═════ INFORMATION PROVIDED
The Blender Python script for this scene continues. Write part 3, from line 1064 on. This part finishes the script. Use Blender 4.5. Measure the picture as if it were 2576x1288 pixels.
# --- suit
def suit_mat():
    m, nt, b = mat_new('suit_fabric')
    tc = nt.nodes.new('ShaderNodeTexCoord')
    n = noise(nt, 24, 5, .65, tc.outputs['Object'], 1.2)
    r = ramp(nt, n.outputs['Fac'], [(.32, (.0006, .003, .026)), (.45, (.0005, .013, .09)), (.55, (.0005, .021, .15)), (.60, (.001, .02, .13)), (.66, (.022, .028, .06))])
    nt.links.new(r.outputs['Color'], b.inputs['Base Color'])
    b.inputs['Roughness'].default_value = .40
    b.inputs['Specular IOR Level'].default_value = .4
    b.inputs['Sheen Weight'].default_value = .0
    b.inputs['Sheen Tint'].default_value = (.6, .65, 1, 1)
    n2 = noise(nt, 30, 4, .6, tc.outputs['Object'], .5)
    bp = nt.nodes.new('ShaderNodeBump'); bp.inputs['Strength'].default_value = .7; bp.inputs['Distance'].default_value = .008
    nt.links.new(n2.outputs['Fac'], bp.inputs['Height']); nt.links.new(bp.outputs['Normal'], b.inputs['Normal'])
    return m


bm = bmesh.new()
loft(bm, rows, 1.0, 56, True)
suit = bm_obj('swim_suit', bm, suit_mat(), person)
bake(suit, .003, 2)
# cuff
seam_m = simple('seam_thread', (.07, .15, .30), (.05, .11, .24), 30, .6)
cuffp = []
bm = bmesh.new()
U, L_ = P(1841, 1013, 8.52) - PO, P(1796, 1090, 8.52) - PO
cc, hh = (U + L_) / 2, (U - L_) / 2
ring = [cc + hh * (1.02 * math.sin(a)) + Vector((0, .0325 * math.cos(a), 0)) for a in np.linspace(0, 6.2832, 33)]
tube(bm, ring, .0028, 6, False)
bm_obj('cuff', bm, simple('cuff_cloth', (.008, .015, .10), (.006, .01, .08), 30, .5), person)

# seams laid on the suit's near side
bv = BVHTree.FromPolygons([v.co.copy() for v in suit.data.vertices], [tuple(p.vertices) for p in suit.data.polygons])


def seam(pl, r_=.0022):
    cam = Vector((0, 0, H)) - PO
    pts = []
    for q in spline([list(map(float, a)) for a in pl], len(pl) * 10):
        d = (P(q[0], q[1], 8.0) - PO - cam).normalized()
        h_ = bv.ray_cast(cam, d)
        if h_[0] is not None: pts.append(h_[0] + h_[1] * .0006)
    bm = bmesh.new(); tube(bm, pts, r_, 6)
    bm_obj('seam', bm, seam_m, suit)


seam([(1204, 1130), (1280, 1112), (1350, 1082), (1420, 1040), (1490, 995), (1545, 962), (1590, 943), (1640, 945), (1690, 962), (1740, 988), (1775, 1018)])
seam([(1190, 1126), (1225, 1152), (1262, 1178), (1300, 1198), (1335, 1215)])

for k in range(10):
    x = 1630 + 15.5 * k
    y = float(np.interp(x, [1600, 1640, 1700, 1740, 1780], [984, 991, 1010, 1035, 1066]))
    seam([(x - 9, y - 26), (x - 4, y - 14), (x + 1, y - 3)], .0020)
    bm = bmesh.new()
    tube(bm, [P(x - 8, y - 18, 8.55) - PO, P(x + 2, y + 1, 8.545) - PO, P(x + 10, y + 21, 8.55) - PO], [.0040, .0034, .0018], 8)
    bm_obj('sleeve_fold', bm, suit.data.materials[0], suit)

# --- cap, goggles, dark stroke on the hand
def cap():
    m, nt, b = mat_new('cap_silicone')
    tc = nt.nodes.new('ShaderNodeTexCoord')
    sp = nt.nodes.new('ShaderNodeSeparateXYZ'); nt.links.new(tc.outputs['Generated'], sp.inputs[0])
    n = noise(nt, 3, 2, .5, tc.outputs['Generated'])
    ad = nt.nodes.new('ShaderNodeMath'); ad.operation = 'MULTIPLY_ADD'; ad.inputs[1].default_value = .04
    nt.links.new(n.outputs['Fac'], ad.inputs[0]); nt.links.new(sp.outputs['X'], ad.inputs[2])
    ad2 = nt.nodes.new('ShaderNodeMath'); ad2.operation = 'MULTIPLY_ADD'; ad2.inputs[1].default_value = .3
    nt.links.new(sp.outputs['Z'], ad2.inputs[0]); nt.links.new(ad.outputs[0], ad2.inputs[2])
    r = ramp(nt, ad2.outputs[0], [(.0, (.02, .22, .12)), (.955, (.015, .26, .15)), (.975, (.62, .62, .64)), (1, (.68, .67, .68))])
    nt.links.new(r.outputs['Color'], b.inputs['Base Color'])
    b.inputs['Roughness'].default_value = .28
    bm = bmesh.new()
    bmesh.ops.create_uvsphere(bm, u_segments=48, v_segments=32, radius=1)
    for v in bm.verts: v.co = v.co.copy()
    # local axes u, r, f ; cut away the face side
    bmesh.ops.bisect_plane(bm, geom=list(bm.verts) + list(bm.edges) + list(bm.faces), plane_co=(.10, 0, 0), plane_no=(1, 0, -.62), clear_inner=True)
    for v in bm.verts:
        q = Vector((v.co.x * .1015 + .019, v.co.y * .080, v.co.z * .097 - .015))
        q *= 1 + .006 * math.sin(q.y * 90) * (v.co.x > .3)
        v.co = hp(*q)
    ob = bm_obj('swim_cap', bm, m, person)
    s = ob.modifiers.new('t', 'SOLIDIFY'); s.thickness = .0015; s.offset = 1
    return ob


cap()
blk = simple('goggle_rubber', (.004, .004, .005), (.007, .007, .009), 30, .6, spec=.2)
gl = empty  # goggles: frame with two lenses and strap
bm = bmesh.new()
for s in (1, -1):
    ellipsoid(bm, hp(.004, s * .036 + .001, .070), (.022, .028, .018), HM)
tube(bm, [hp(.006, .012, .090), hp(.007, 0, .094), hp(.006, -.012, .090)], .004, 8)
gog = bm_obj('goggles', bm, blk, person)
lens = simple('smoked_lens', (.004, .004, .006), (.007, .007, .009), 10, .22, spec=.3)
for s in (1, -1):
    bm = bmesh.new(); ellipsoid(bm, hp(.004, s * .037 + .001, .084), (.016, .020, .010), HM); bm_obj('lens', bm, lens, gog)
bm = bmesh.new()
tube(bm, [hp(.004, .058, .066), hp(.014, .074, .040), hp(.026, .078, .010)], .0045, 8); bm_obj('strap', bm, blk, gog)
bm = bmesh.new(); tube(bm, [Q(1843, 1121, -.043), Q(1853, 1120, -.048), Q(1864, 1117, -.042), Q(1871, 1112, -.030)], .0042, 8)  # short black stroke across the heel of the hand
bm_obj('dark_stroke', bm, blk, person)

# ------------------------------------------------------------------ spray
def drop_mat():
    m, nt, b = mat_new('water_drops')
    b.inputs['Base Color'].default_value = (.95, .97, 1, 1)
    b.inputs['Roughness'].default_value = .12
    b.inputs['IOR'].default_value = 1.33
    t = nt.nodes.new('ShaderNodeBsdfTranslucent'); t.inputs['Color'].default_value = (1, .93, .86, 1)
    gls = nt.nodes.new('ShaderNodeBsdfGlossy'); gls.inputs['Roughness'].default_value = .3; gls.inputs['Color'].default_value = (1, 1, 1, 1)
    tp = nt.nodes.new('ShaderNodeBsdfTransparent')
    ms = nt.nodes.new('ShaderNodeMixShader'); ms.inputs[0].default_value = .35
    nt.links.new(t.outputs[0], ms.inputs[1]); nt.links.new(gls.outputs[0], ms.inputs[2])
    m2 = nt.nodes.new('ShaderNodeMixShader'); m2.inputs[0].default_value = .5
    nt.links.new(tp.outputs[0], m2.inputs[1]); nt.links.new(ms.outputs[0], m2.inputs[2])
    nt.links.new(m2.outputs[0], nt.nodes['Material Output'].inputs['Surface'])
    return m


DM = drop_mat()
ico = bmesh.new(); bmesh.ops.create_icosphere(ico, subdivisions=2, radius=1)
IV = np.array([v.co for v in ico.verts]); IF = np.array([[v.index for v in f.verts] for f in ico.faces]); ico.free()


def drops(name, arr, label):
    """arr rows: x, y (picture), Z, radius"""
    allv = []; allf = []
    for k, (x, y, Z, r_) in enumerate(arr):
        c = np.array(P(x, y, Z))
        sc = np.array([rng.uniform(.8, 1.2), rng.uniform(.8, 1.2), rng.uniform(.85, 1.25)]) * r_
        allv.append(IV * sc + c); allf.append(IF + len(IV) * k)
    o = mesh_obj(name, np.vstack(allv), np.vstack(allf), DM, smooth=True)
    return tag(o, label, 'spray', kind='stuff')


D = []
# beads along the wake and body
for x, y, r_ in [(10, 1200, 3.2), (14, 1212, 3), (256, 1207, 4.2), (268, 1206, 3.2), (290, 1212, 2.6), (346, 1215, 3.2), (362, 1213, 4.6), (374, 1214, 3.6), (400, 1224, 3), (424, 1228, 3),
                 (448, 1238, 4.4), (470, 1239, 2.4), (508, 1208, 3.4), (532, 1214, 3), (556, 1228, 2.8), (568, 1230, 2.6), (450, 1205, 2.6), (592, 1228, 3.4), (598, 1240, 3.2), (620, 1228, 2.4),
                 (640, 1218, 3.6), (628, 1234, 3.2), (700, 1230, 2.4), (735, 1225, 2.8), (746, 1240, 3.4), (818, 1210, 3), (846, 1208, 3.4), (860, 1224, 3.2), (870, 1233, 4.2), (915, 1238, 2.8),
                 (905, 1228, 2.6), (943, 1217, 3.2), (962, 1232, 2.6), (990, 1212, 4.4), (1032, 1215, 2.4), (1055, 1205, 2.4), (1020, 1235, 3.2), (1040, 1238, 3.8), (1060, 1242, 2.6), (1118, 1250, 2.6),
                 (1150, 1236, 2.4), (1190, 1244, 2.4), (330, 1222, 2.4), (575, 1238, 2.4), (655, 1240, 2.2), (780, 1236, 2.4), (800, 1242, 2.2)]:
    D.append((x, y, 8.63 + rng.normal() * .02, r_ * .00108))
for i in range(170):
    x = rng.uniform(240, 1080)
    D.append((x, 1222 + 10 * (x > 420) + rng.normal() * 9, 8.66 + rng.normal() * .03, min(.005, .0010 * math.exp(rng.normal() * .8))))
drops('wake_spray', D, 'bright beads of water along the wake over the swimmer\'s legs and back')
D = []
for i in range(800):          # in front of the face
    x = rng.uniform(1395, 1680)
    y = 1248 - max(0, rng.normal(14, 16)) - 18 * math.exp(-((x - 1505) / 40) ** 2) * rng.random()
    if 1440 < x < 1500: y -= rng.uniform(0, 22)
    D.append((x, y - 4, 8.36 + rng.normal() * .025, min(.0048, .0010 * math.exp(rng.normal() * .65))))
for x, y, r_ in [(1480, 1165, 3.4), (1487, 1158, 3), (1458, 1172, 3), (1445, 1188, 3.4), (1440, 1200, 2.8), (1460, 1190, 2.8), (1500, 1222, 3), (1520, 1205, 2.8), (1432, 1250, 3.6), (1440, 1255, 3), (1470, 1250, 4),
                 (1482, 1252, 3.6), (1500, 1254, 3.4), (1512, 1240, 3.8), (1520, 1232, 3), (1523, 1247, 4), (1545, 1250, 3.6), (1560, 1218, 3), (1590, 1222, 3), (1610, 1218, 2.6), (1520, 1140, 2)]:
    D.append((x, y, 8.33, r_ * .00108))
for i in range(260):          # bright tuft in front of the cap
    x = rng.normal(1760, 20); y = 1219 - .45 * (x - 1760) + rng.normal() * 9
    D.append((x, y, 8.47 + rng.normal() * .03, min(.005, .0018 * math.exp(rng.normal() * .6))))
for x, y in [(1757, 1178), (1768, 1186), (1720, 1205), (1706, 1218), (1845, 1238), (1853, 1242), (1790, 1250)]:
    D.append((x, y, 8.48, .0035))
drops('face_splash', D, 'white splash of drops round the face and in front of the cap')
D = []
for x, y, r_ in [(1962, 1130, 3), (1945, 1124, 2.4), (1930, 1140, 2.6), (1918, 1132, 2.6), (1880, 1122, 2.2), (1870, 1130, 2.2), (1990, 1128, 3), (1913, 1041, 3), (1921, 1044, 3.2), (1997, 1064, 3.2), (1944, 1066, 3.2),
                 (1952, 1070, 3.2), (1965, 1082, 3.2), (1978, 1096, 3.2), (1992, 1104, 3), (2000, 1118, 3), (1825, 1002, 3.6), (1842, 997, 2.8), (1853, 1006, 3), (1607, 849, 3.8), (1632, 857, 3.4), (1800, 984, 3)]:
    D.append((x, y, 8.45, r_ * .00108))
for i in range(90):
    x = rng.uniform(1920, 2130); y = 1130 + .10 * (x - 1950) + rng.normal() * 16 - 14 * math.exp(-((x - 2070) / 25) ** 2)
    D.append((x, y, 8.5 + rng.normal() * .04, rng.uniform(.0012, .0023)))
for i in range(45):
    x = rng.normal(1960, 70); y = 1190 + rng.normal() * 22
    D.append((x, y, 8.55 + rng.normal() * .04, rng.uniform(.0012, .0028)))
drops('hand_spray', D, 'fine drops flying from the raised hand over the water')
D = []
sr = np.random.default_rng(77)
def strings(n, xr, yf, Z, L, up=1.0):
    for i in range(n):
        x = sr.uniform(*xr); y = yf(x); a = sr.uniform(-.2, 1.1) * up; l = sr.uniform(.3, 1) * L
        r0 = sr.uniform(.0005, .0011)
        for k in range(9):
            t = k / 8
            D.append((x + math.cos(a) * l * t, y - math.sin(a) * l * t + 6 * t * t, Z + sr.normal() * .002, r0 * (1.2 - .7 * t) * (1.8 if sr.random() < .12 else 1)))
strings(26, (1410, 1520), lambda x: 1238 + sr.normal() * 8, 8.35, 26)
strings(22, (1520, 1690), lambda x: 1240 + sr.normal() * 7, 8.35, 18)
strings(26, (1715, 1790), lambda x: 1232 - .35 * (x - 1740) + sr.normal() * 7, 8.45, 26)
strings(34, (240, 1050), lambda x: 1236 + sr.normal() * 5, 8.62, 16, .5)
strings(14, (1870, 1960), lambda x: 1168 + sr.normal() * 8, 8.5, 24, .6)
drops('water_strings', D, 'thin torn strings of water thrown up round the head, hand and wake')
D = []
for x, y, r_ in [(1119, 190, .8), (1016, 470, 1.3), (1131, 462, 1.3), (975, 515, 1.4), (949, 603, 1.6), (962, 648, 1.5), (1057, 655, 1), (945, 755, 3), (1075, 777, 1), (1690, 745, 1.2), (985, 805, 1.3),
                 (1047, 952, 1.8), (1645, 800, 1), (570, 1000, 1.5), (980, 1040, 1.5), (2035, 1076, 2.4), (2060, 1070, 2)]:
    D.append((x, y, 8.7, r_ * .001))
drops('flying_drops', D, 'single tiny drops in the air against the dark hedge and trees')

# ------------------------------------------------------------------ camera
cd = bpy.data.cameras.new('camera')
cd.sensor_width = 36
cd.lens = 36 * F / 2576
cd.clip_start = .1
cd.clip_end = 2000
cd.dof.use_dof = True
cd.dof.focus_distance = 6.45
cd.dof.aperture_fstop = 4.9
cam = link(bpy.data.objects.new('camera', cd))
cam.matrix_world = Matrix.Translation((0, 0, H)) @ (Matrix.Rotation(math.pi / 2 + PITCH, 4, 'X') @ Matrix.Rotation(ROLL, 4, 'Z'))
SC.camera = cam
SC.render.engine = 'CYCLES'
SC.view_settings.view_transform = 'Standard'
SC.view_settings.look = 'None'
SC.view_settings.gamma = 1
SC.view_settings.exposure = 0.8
══════════
TASK TO CARRY OUT:
Return, please, the lines of the data from the first through the line containing "bv = BVHTree.FromPolygons([v.co.copy()", both kept, exactly as they stand and nothing more.

FULL OUTPUT:
The Blender Python script for this scene continues. Write part 3, from line 1064 on. This part finishes the script. Use Blender 4.5. Measure the picture as if it were 2576x1288 pixels.
# --- suit
def suit_mat():
    m, nt, b = mat_new('suit_fabric')
    tc = nt.nodes.new('ShaderNodeTexCoord')
    n = noise(nt, 24, 5, .65, tc.outputs['Object'], 1.2)
    r = ramp(nt, n.outputs['Fac'], [(.32, (.0006, .003, .026)), (.45, (.0005, .013, .09)), (.55, (.0005, .021, .15)), (.60, (.001, .02, .13)), (.66, (.022, .028, .06))])
    nt.links.new(r.outputs['Color'], b.inputs['Base Color'])
    b.inputs['Roughness'].default_value = .40
    b.inputs['Specular IOR Level'].default_value = .4
    b.inputs['Sheen Weight'].default_value = .0
    b.inputs['Sheen Tint'].default_value = (.6, .65, 1, 1)
    n2 = noise(nt, 30, 4, .6, tc.outputs['Object'], .5)
    bp = nt.nodes.new('ShaderNodeBump'); bp.inputs['Strength'].default_value = .7; bp.inputs['Distance'].default_value = .008
    nt.links.new(n2.outputs['Fac'], bp.inputs['Height']); nt.links.new(bp.outputs['Normal'], b.inputs['Normal'])
    return m


bm = bmesh.new()
loft(bm, rows, 1.0, 56, True)
suit = bm_obj('swim_suit', bm, suit_mat(), person)
bake(suit, .003, 2)
# cuff
seam_m = simple('seam_thread', (.07, .15, .30), (.05, .11, .24), 30, .6)
cuffp = []
bm = bmesh.new()
U, L_ = P(1841, 1013, 8.52) - PO, P(1796, 1090, 8.52) - PO
cc, hh = (U + L_) / 2, (U - L_) / 2
ring = [cc + hh * (1.02 * math.sin(a)) + Vector((0, .0325 * math.cos(a), 0)) for a in np.linspace(0, 6.2832, 33)]
tube(bm, ring, .0028, 6, False)
bm_obj('cuff', bm, simple('cuff_cloth', (.008, .015, .10), (.006, .01, .08), 30, .5), person)

# seams laid on the suit's near side
bv = BVHTree.FromPolygons([v.co.copy() for v in suit.data.vertices], [tuple(p.vertices) for p in suit.data.polygons])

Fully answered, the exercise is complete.